C’è poi l’aspetto visivo, che fa la sua parte. Ed è una parte decisamente vincente. Disegnatori molto creativi sono stati arruolati in redazione. Tutti lavorano in bianco e nero, con immagini cariche di forza, fantasia e suggestione. I loro nomi? Sembrano le firme dei writers urbani:Cyro, Malov, Luk, Cykalov, Cyop, Kaf…
È grazie all’informalità che i giornalisti riescono a cogliere la città quale veramente è. Di fronte alla superficialità dei grandi quotidiani, alla difficoltà loro di fare un giornalismo più meditato e approfondito, di riuscire insomma a soddisfare il bisogno di racconto che una metropoli come Napoli evidentemente ha, la redazione di Monitor ha antenne sul territorio che si chiamo associazioni, centri sociali, reti di cittadini. «Il nostro intento», prosegue Russomando, «non è tanto produrre il giornale, ma creare occasioni di dibattito nella città, promuovendo forme di partecipazione e confronto.

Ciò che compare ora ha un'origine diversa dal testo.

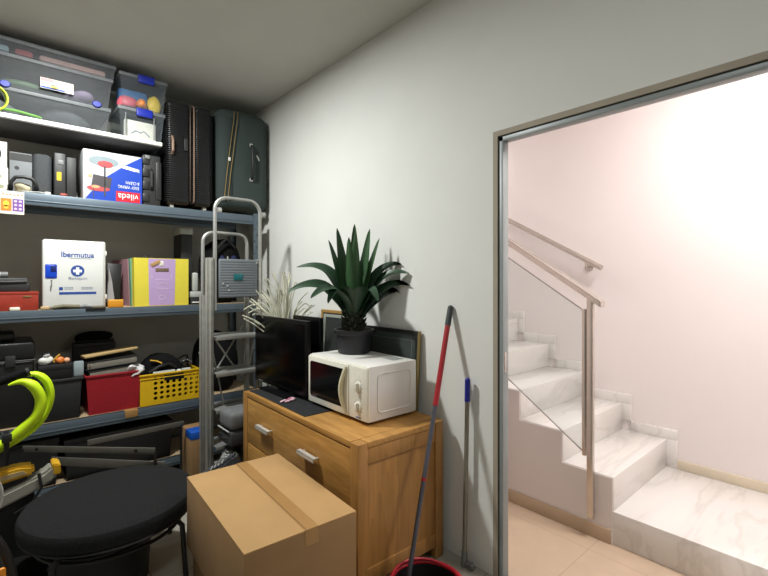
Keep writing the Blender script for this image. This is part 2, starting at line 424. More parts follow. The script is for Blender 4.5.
for z0, z1 in LEVELS:
    for yy in (0, YB-YF-.04):
        b = B(); d = 1 if yy == 0 else -1
        b.box(XL+.01, XR-.005, yy+.001, yy+.016, z0, z1, .003); b.box(XL+.01, XR-.005, yy-.003, yy+.03, z0+.022, z0+.030, .002); b.box(XL+.01, XR-.005, yy+.002, yy+.035, z1-.006, z1, .001)
        b.put('beam', beamm, sh)
    look(B().box(XL+.01, XR-.01, .017, YB-YF-.04, z1-.022, z1, .001).put('shelf_board', chip, sh), 'chipboard shelf deck')
look(B().box(XL+.01, .903, .0, YB-YF, 2.391, 2.418, .002).put('top_board', whiteboard, sh), 'white melamine top board')
look(B().box(XL+.01, .900, .004, YB-YF-.002, 2.384, 2.3908, .001).put('board_underside', darkboard, sh), 'dark grey underside')  # thin darker sheet just below the white board
for x in (XL+.02, .88):
    B().box(x, x+.02, YB-YF-.03, YB-YF, 1.958, 2.386).put('upright', beamm, sh)
    B().prism([(.06, 2.386), (YB-YF-.03, 2.386), (YB-YF-.03, 2.25)], 'x', x+.006, x+.012).put('bracket', beamm, sh)
B().box(.91, .985, -.005, -.001, 1.178, 1.233, .002)and None
b = B().box(.44, .55, -.006, .03, 1.224, 1.2405, .001); look(b.put('tape_patch', black, sh), 'black tape on the beam edge')
b = B().box(.665, .745, -.012, .05, .472, .5225, .003); look(b.put('tape_patch', tapem, sh), 'brown tape on the beam edge')

# hanging card on the second beam
cdm = mat('white_card', (222, 218, 206), .7); orange = mat('orange_print', (232, 126, 46), .6); purple = mat('purple_print', (118, 78, 150), .6)
k = thing('shelf_card', 'white card with orange and purple squares hanging on the shelf beam', 'card', (0, 3.441, 1.817))
B().box(-.12, .128, 0, .002, 0, .136).put('card', cdm, k)
b = B(); poly(b, [(.02, .018), (.07, .018), (.07, .092), (.02, .092)], -.001); b.put('orange_square', orange, k)
b = B(); poly(b, [(.074, .018), (.124, .018), (.124, .092), (.074, .092)], -.001); b.put('purple_square', purple, k)
b = B(); poly(b, [(-.04, .018), (.016, .018), (.016, .092), (-.04, .092)], -.001); b.put('grey_square', greyi, k)
b = B(); ell(b, .045, -.002, .06, .014, .018); poly(b, [(.035, .03), (.055, .03), (.055, .05), (.035, .05)], -.002); b.put('symbol', mat('yellow_print', (240, 190, 60), .6), k)
b = B()
for i in range(2):
    for j in range(3): ell(b, .088+i*.022, -.002, .032+j*.023, .008, .007, 10)
b.put('pictogram', mat('lilac_print', (206, 186, 220), .6), k)
b = B()
for i, q in enumerate(range(9)): ell(b, -.02+i*.017, -.001, .115, .005, .004, 10)
b.put('dot_row', orange, k)

# ------------------------------------------------------------------ clear storage bins on the top board
TB = 2.4185
def bin_(name, label, x0, x1, z0, z1, y0, d, m, clips, group=None, taper=.02, dark=None):
    t = thing(name, label, 'storage box', ((x0+x1)/2, y0, z0), 0, group); hw = (x1-x0)/2; h = z1-z0
    # open tapered shell with walls
    b = B(); T = .003
    b.box(-hw+.012, hw-.012, .012, d-.012, 0, .004)
    for (a, c) in (((-hw+.008, 0.008), (hw-.008, 0.008)), ((hw-.008, .008), (hw-.008, d-.008)), ((hw-.008, d-.008), (-hw+.008, d-.008)), ((-hw+.008, d-.008), (-hw+.008, .008))):
        tp = taper; ca = Vector((a[0], a[1], 0)); cc = Vector((c[0], c[1], 0)); mid = Vector((0, d/2, 0))
        lo0 = ca+Vector((tp if ca.x < 0 else -tp, tp if ca.y < d/2 else -tp, .002)); lo1 = cc+Vector((tp if cc.x < 0 else -tp, tp if cc.y < d/2 else -tp, .002))
        up0 = ca+Vector((0, 0, h-.02)); up1 = cc+Vector((0, 0, h-.02))
        b.quad(lo0, lo1, up1, up0)
    bmesh.ops.recalc_face_normals(b.bm, faces=b.bm.faces)
    b.put('bin', m, t)
    b = B(); b.box(-hw, hw, 0, d, h-.030, h-.004, .006); b.box(-hw+.02, hw-.02, .02, d-.02, h-.006, h, .002)
    b.put('lid', rimm, t)
    for cx, cw in clips:
        q = B().box(cx-cw, cx+cw, -.014, .004, h-.056, h-.008, .006, 3); q.box(cx-cw, cx+cw, -.012, .02, h-.010, h+.0005, .003)
        q.put('clip', bluep, t)
    return t
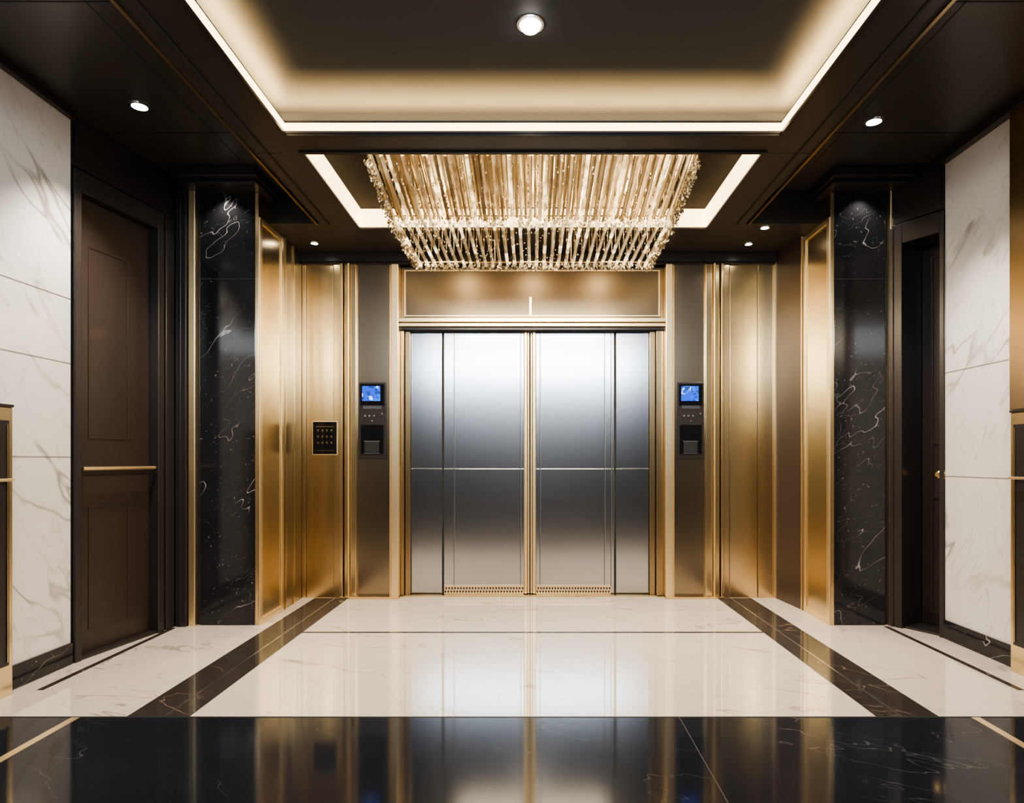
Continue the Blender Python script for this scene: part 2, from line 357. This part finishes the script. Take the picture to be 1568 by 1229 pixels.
tr = empty('elevator_transom', (0, 5.92, 2.7))
boxes('transom_panel', [(-1.193,1.18,5.925,5.945,2.50,2.985)], ['transom'], tr)
boxes('transom_frame', [(-1.165,1.15,5.915,5.925,2.945,2.957),(-1.165,1.15,5.915,5.925,2.535,2.547),(-1.165,-1.153,5.915,5.925,2.547,2.945),(1.138,1.15,5.915,5.925,2.547,2.945)], ['goldsoft'], tr, .001)
boxes('ledge', [(-1.193,1.18,5.80,5.945,2.462,2.500),(-1.193,1.18,5.825,5.945,2.428,2.458)], ['goldsoft'], tr, .004)
boxes('soffit_band', [(-1.193,1.18,5.86,5.98,2.405,2.428)], ['dark'], tr)
boxes('direction_indicator', [(-.030,-.014,5.90,5.915,2.55,2.70)], ['white'], tr, .005)
boxes('indicator_housing', [(-.036,-.008,5.912,5.925,2.545,2.715)], ['gold'], tr, .003)

ed = empty('elevator_door', (-.027, 5.98, 0))
def steel_leaf(x0, x1, nm, inset=.0, lines=()):
    boxes(nm, [(x0,x1,5.975,6.0,0.02,1.155),(x0,x1,5.975,6.0,1.160,2.405)], ['steel'], ed, .002)
    boxes(nm+'_seam', [(x0+.004,x1-.004,5.979,5.99,1.155,1.160)], ['silver'], ed)
    for i,(l) in enumerate(lines):
        boxes(nm+'_groove_%d'%i, [(l,l+.004,5.974,5.975,.08,2.40)], ['dark'], ed)
        boxes(nm+'_rib_%d'%i, [(l+.004,l+.010,5.971,5.975,.08,2.40)], ['silver'], ed, .0015)
steel_leaf(-1.112,-.832,'side_panel_1')
steel_leaf(-.813,-.082,'leaf_1', lines=(-.724,-.116))
steel_leaf(.028,.742,'leaf_2', lines=(.062,.652,.712))
steel_leaf(.762,1.058,'side_panel_2')
boxes('gap_strips', [(-.832,-.813,5.985,6.0,0.0,2.405),(.742,.762,5.985,6.0,0,2.405),(-.082,.028,5.99,6.0,0,2.405)], ['blackmat'], ed)
boxes('meeting_stiles', [(-.080,-.052,5.955,5.99,0.02,2.405),(-.048,-.032,5.965,5.99,0.02,2.405),(-.022,-.006,5.965,5.99,0.02,2.405),(-.002,.026,5.955,5.99,.02,2.405)], ['goldsoft'], ed, .004)
boxes('door_jambs', [(-1.193,-1.165,5.90,6.0,0,2.405),(-1.16,-1.115,5.93,6.0,0,2.405),(1.062,1.11,5.93,6.0,0,2.405),(1.115,1.18,5.90,6.0,0,2.405)], ['bronze'], ed, .004)
boxes('sill', [(-1.193,1.18,5.90,6.0,0,.012)], ['gold'], ed)
# perforated brass grille at the foot of the leaves
bm = bmesh.new()
for x0,x1 in ((-.81,-.085),(.03,.71)):
    bx(bm, x0, x1, 5.966, 5.975, .014, .092, 0)
    n = int((x1-x0)/.026)
    for i in range(n):
        for r in range(2):
            x = x0+.011+i*(x1-x0-.028)/max(1,n-1)
            if r: x += .008
            bx(bm, x-.007, x+.007, 5.962, 5.966, .026+r*.030, .044+r*.030, 1)
obj_from_bm('brass_grille', bm, ['goldsoft','blackmat'], ed)

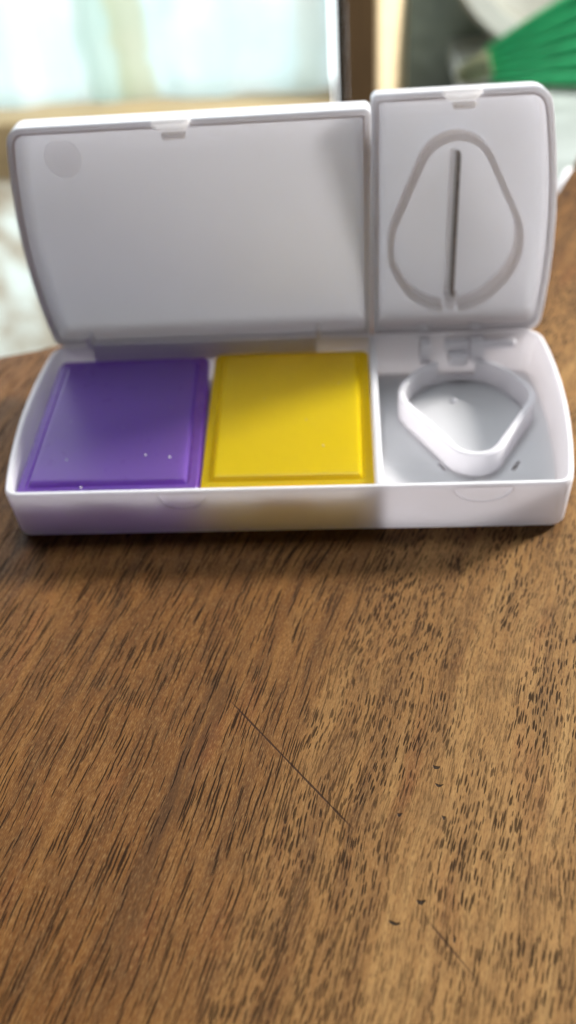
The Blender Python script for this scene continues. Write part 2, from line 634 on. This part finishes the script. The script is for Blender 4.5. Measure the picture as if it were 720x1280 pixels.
o_ = body_outline()
TH = 0.16
m = MB()
prof = [(0.24, 0.0), (0.10, 0.05), (0.035, 0.16), (0.0, H - .10), (0.012, H - .04), (0.045, H), (TH - .04, H), (TH - .01, H - .025), (TH, H - .06), (TH + .03, 0.26), (TH + .07, 0.19), (TH + .14, 0.17)]
m.loft([[(x, y, z) for x, y in inset(o_, d)] for d, z in prof])
FL = 0.17


def slot_cut(cx, cy, ang, ln, wd):
    c, s = math.cos(ang), math.sin(ang)
    q = [(-ln, -wd), (ln, -wd), (ln, wd), (-ln, wd)]
    k = MB()
    k.prism([(cx + a * c - b * s, cy + a * s + b * c) for a, b in q], -0.5, FL + 0.1)
    return k


# two slots through the floor beside the tip of the cutting cradle, two half-round thumb scoops in the front wall
scoops = []
for cx, rr, hgt in [(-2.28, 0.55, 0.44), (4.47, 0.64, 0.42)]:
    pts = [(cx + rr * math.cos(math.pi + k * math.pi / 24), H - .085 + hgt * math.sin(math.pi + k * math.pi / 24)) for k in range(25)]
    sc = MB()
    sc.loft([[(a, -.2, b) for a, b in pts], [(a, .035 + .05 * (b - H + .085 + hgt) / hgt, b) for a, b in pts]])
    scoops.append(sc)
m.build('tray', WHITE_TRAY, box, BX, cutters=scoops + [slot_cut(3.80, 2.10, rad(-62), .16, .045), slot_cut(5.60, 2.10, rad(58), .20, .05)])
MB().prism(fillet([(XD - .085, TH - .01), (XD + .085, TH - .01), (XD + .085, D - TH + .01), (XD - .085, D - TH + .01)], [0] * 4), FL - .05, H - .012, .035, False).build('divider', WHITE, box, BX)

# ---- lids
def lid_map(t):
    c, s = math.cos(t), math.sin(t)
    return lambda x, l, h: (x, D + l * c + (h + .006) * s, H - 0.10 + l * s - h * c)


def lside(l):
    return side(D - l * D / L)


DEP, LTH = 0.82, 0.13
L -= 0.08


def lid_shell(poly, radii, fm):
    k = MB(fm)
    pr = [(LTH + .26, DEP - .12), (LTH + .13, DEP - .15), (LTH + .05, DEP - .22), (LTH, DEP - .36), (LTH, 0.03), (LTH - .03, 0.0), (0.03, 0.0), (0.0, 0.03), (0.0, DEP - .22), (0.06, DEP - .08), (0.20, DEP)]
    k.loft([[(x, y, z) for x, y in fillet(inset(poly, d), [max(.05, q - d * .6) if q else 0 for q in radii])] for d, z in pr])
    return k


ls = [0.0, .7, 1.4, 2.2, 3.0, 3.8, 4.6, 5.3, L]
TLm, TRm = lid_map(rad(90.1)), lid_map(rad(82.6))
polyL = ([(XD - .01, 0.0), (XD - .01, L)] + [(-lside(l) - .06 * l / L, l) for l in reversed(ls)], [.12, .16, .42] + [0] * (len(ls) - 2) + [.3])
lidL = lid_shell(*polyL, TLm).build('lid', WHITE, box, BX)
lidL['label'] = 'wide plain lid standing open over the purple and yellow cases'
LR = L + .10
polyR = ([(lside(l), l * LR / L) for l in ls] + [(XD + .02, LR), (XD + .02, 0.0)], [.35] + [0] * (len(ls) - 2) + [.5, .16, .12])
lidR = lid_shell(*polyR, TRm).build('lid', WHITE, box, BX)
lidR['label'] = 'narrow lid with the cutting blade standing open'
for pl, fm, ld in ((polyL, TLm, lidL), (polyR, TRm, lidR)):          # added thin strip, shaped to give the shade line inside each lid rim
    sl = MB(fm)
    sl.loft([[(x, y, z) for x, y in fillet(inset(pl[0], d), [max(.05, q - d * .6) if q else 0 for q in pl[1]])]
             for d, z in [(LTH + .004, .02), (LTH + .004, .12), (LTH + .05, .12), (LTH + .055, .03), (LTH + .045, .02)]], ring=True)
    sl.build('rim_shade_strip', WHITE_TRAY, ld, BX)
IN = DEP - .12                                   # depth of the inner face

mk = [(-5.47 + .47 * math.cos(k * math.tau / 40), 5.00 + .47 * math.sin(k * math.tau / 40)) for k in range(40)]
k = MB(TLm)
k.loft([[(a, b, IN - .004) for a, b in mk], [(a, b, IN - .018) for a, b in mk], [(a, b, IN - .022) for a, b in inset(mk, .02)]], cap0=False)
k.build('round_mark', FILM, lidL, BX)


def latch(fm, x0, x1, parent, L):
    k = MB(fm)
    xc = (x0 + x1) / 2
    q = fillet([(x0, L - .06), (x0 + .14, L - .21), (x1 - .14, L - .21), (x1, L - .06), (x1, L + .012), (x0, L + .012)], [.05, .1, .1, .05, 0, 0])
    k.prism(q, -0.16, 0.10, 0.03)
    k.build('latch', FILM, parent, BX)
    k = MB(fm)
    k.prism(fillet([(x0 + .24, L - .37), (x1 - .16, L - .37), (x1 - .12, L - .23), (x0 + .20, L - .23)], [.04, .04, .03, .03]), -0.24, -0.08, 0.03)
    k.build('latch_hook', FILM, parent, BX)


latch(TLm, -2.93, -2.02, lidL, L)
latch(TRm, 3.90, 4.80, lidR, LR)

# hinge strip of the wide lid, hanging inside the back wall
MB().prism([(-5.60, D - .30), (0.66, D - .30), (0.66, D - TH - .004), (-5.60, D - TH - .004)], H - .46, H + .12, .03).build('hinge_strip', WHITE_TRAY, lidL, BX)
for x in (-5.66, 0.74):
    MB().box(x - .055, x + .055, D - .36, D + .10, H + .025, H + .36, .03).build('hinge_lug', WHITE_TRAY, lidL, BX)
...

Non abbiamo intenzione di fare controinformazione: siamo sicuri dei nostri mezzi e pensiamo di fare informazione, raccontando da una prospettiva diversa da quella dei grandi media. I nostri contatti con le associazioni e il territorio sono relazioni costruite nel tempo non con questo scopo. Ci accomuna la voglia di avere spazi mentali di organizzazione al di fuori delle istituzioni e l’idea che un modello di città non possa non tener conto delle persone che ci stanno e hanno voce in capitolo, per dire come vogliono vivere nel posto in cui abitano. Cosa dovrebbe diventare l’ex Bagnoli. Cosa l’area industriale…».

Presentazione a Secondigliano
In questo modo sono nati i numeri che hanno raccontato i rifiuti, gli adolescenti, i campi rom (questo seguito da una presentazione alla cittadinanza, avvenuta nella baracca ludoteca – ve la figurate? – in uno dei campi di Secondigliano). Monitor insomma come strumento di condivisione, che crea dibattito e base del fare politica. Di un diverso modo di fare (e concepire) la politica. «La città nel suo complesso, e non il solo centro storico, è una realtà molto complessa, rispetto alla quale vogliamo dare una rappresentazione plurale. Lo abbiamo scritto nella prefazione a un Annuario di reportage inediti che uscirà a settembre: questo giornale è un po’ come un inventario della città. Le caselle da riempire sono moltissime. Mese dopo mese, aggiungiamo dati e racconti, consapevoli che la realtà muta continuamente».

Quale idea di città
Leggere e narrare. Guardare la città e veicolare idee differenti, abituando il lettore ad un altro tipo di scrittura, cioè di racconto e di pensiero. Se questo è lo scopo di Monitor, qual è la sua idea di metropoli? «Più che una ricetta che non abbiamo, vogliamo porre alcune questioni al centro della riflessione. A cominciare da quella urbanistica, schierandoci contro la riqualificazione fatta per i turisti. A quella amministrativa. Dal clima sociale alla spaccatura fra ceto popolare e ceto medio. Pensiamo a un giornale come percorso di ricerca. Non abbiamo soluzioni pronte ma abbiamo viaggiato, visto altri luoghi. Noi vogliamo far parlare i fatti. Quando si riesce a focalizzare un’inchiesta, ci si può lavorare a lungo, le sorprese sono continue. Nulla è stato raccontato. Se si approfondisce un tema, escono fuori cose che stanno lì, basta semplicemente mettersi all’ascolto per coglierle».